> _Written instruction_: Your answer should be a single number: the count of lines that include "scene".

────────────────────────────────────────

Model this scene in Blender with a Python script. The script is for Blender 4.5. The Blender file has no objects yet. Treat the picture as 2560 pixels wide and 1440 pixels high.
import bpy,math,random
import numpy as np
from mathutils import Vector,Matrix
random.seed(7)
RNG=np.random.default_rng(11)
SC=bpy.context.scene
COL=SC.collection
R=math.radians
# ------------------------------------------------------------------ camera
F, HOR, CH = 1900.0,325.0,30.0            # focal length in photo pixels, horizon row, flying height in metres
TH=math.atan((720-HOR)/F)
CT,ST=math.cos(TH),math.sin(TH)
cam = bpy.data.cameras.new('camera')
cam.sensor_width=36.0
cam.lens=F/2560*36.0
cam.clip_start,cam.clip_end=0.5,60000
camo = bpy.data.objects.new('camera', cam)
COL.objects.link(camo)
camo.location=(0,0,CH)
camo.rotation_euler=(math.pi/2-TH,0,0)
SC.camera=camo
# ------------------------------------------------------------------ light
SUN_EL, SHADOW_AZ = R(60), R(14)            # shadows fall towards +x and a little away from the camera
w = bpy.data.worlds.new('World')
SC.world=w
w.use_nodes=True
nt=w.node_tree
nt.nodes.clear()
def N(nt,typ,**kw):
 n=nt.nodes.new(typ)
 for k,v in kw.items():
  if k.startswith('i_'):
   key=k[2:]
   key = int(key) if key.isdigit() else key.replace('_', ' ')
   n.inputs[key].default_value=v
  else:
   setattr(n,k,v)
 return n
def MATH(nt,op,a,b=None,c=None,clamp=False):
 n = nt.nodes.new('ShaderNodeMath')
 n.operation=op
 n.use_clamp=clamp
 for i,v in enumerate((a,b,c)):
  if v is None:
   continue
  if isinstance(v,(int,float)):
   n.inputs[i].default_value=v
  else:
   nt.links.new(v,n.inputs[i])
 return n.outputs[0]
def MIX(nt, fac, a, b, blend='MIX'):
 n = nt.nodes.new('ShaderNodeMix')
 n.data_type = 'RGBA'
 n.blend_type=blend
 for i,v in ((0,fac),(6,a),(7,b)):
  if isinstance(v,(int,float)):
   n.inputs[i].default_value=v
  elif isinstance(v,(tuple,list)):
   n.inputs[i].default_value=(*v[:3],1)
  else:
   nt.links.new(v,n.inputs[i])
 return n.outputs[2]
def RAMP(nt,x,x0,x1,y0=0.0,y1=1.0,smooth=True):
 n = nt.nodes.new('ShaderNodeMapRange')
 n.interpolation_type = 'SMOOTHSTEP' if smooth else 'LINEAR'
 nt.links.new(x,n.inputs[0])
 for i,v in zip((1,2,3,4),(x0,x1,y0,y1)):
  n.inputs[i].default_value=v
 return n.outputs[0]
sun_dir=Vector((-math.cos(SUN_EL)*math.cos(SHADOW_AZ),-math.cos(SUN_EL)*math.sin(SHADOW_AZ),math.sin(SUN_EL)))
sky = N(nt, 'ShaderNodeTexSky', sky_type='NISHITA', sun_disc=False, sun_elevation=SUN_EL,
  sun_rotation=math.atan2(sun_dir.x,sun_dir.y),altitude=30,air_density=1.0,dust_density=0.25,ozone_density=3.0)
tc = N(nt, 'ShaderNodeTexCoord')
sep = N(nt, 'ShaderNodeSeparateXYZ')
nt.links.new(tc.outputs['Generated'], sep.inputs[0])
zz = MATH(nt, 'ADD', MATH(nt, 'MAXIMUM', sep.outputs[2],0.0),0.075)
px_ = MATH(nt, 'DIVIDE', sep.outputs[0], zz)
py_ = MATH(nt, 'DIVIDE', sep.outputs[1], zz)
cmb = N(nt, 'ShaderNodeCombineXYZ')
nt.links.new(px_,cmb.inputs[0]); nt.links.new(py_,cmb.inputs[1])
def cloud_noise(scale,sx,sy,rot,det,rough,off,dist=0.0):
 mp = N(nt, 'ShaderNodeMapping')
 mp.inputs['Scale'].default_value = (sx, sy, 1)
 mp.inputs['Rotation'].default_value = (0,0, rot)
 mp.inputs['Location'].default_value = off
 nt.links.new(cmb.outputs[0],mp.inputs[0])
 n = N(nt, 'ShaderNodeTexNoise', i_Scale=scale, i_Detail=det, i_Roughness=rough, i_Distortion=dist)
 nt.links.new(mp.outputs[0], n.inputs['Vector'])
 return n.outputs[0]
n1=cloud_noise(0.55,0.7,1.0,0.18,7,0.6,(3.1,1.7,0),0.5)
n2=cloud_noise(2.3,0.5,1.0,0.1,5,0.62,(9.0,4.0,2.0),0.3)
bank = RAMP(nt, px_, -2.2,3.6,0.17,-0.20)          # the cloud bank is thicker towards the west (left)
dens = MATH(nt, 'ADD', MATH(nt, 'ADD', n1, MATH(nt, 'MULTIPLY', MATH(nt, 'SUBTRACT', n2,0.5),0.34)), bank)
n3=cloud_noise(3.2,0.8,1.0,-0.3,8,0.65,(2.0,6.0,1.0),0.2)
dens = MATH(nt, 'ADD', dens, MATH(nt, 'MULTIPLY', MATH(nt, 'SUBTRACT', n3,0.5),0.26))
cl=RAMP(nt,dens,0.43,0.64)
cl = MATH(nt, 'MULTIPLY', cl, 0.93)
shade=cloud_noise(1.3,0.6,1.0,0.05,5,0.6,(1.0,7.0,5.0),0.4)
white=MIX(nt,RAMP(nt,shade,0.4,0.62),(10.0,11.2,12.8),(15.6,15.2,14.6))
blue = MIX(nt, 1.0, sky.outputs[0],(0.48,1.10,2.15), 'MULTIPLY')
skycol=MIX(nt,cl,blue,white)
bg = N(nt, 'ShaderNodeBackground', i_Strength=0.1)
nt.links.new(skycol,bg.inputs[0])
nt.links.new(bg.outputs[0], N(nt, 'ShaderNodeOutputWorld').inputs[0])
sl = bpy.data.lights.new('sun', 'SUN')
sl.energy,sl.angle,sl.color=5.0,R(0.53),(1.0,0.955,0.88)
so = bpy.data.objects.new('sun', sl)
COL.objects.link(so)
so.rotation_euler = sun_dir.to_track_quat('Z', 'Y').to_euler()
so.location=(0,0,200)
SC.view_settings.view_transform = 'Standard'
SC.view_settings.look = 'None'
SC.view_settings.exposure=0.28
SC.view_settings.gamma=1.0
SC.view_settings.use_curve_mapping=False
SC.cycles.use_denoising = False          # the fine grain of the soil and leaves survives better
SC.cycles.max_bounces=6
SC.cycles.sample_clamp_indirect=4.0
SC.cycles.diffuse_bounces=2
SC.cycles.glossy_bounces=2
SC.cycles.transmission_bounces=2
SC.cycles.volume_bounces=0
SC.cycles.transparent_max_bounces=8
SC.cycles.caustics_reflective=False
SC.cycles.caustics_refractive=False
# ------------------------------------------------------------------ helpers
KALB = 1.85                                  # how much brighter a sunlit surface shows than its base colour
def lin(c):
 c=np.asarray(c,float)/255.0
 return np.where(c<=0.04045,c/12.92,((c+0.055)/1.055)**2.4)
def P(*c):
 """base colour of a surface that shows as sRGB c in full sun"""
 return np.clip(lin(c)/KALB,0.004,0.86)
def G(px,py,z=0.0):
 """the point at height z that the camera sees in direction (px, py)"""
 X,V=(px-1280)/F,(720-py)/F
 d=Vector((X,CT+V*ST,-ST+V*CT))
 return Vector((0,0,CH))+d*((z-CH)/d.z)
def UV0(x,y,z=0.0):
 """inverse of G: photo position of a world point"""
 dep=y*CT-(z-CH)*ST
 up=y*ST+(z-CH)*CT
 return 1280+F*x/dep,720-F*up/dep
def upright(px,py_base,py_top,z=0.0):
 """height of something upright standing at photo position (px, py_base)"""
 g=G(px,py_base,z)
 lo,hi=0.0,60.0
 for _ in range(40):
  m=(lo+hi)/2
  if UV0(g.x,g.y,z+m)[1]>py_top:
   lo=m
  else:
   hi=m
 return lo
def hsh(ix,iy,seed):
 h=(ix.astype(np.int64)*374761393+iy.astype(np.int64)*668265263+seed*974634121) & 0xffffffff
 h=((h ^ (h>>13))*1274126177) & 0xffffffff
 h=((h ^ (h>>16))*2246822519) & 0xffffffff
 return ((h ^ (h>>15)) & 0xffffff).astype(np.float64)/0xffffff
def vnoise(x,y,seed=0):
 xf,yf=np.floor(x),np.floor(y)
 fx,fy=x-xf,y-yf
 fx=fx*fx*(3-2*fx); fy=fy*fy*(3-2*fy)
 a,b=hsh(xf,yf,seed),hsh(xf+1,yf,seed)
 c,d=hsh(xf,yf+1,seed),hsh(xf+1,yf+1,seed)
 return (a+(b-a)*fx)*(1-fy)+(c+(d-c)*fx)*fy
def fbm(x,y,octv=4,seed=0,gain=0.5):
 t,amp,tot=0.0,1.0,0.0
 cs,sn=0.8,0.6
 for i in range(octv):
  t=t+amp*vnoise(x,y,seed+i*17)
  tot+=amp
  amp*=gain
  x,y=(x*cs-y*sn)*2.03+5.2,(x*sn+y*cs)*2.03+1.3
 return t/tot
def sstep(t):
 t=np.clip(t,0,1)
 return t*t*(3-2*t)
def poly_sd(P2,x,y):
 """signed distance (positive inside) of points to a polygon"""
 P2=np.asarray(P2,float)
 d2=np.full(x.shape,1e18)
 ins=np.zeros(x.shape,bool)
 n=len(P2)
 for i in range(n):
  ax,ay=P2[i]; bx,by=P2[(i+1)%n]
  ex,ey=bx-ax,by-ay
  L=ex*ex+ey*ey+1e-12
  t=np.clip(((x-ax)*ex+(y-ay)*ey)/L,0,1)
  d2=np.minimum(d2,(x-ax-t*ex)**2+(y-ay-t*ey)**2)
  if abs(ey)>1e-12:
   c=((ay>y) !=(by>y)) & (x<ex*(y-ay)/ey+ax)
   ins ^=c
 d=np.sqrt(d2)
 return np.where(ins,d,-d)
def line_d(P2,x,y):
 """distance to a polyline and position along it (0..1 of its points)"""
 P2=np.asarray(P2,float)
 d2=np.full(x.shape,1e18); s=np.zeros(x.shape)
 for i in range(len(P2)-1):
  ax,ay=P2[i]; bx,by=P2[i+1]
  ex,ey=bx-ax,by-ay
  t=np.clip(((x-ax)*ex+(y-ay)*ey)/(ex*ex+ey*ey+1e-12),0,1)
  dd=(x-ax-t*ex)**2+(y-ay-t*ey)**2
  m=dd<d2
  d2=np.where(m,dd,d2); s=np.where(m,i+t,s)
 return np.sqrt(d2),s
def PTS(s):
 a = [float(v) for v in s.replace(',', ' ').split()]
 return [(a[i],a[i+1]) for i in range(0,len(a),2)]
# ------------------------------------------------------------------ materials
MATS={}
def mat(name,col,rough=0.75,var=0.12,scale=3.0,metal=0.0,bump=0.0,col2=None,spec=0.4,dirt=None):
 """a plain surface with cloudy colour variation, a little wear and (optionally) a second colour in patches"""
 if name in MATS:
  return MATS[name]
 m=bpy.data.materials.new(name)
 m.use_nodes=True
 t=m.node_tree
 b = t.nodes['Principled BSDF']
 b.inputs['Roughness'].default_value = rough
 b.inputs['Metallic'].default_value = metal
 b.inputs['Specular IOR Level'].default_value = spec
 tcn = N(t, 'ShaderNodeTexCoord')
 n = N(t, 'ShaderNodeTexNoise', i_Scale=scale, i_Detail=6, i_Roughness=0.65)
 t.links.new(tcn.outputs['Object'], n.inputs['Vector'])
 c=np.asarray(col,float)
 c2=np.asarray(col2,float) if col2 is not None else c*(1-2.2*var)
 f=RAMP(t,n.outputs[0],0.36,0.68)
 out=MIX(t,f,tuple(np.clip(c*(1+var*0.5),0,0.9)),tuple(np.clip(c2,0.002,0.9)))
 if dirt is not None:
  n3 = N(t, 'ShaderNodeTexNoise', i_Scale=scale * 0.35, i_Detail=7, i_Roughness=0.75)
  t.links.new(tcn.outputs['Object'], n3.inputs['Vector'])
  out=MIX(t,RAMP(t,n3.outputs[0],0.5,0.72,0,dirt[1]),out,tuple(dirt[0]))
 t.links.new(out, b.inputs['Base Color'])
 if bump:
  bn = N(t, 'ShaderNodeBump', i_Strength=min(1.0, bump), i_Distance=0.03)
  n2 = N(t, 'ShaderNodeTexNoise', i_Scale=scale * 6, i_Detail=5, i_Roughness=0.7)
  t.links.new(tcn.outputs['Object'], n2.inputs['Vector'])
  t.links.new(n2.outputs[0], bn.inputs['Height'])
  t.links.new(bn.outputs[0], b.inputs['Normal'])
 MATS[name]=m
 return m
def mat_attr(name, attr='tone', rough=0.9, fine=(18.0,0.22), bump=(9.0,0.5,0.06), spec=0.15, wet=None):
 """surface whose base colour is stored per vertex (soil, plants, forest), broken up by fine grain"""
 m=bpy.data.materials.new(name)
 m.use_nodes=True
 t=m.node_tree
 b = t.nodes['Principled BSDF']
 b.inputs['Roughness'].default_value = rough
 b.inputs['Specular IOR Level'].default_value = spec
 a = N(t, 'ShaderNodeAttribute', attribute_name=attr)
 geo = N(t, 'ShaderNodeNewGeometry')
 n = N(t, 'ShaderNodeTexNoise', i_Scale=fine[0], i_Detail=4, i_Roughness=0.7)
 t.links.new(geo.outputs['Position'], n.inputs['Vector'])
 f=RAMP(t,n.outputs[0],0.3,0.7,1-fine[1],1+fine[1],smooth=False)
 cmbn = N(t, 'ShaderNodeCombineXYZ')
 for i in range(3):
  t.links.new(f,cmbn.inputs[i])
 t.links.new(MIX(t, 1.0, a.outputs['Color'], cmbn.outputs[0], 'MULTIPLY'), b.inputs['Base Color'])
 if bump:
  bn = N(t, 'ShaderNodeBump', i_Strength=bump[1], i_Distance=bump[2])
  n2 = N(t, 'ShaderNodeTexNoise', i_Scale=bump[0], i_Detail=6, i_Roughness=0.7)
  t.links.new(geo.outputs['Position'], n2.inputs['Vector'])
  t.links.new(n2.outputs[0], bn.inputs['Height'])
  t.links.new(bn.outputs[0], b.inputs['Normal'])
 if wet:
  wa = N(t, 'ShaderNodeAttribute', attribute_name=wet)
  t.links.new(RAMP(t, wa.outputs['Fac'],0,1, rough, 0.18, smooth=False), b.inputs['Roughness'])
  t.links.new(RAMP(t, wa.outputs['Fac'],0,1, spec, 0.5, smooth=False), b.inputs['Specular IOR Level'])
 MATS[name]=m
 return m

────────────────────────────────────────

> _Problem solution_: 2